Entendimento similar foi do advogado Rodrigo Valente Mota, que defende o Sindicato dos Professores do Estado de Minas Gerais (Sinpro-MG) na outra ação, da Fundação Comunitária Tricordiana de Educação. Para ele, a lei impede que agentes econômicos não regularmente registrados na Junta Comercial possam pleitear a recuperação. E o STJ, acrescentou em sustentação oral, já se posicionou sobre a indispensabilidade dessa documentação para que se possa ter o pedido processado.

De acordo com advogado Daniel Carnio Costa, professor da PUC-SP e ex-juiz da 1ª Vara de Falências e Recuperações de São Paulo, foi uma opção do legislador excluir do regime das recuperações as associações e outras formas de sociedades que não sejam empresariais. “Isso foi reforçado a reforma da lei em 2020, quando se discutiu a possibilidade de ampliar o regime para agentes econômicos”, diz ele, que participou das discussões legislativas e foi a favor da inclusão.

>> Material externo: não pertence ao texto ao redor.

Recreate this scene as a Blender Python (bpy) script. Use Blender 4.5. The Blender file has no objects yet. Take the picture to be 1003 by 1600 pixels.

A decisão do STJ pode afetar processos como o da Universidade Candido Mendes, no Rio de Janeiro, e da Rede Ulbra de Educação, no Rio Grande do Sul. Caso prevaleça o voto do relator, os credores poderiam questionar o processo de recuperação judicial, se ainda estiver no prazo para recurso. Porém, como a lei falimentar não se aplica, também não seria caso de falência e sim uma liquidação específica prevista no Código de Processo Civil desde 1973. Nos 25 anos de magistratura, Carnio afirma nunca ter visto ser usado.

O advogado Daniel Longa, sócio da área de Resolução de Disputas do Cescon Barrieu, entende que é preciso considerar que a entidade exerce uma função social. Contudo, conceder a recuperação a essas entidades pode impactar o mercado de crédito. “A lei não trata da possibilidade de uma sociedade ou fundação sem fins lucrativos entrar em recuperação judicial e isso não entra na análise de risco”, diz ele, mencionando as análises feitas pelas instituições financeiras.

Ele chama a atenção que, assim como foi o caso da inclusão, na reforma da lei de 2020, da possibilidade de produtores rurais pedirem recuperação judicial, pode ser o caso de uma mudança de entendimento sobre as associações civis. “Tiveram julgados do STJ que alargaram esse conceito e depois veio a mudança legislativa.  Pode ser o caso aqui”, afirma. Até o momento, a alteração não é discutida no Projeto de Lei nº 3/2024, que busca alterar a lei de insolvência.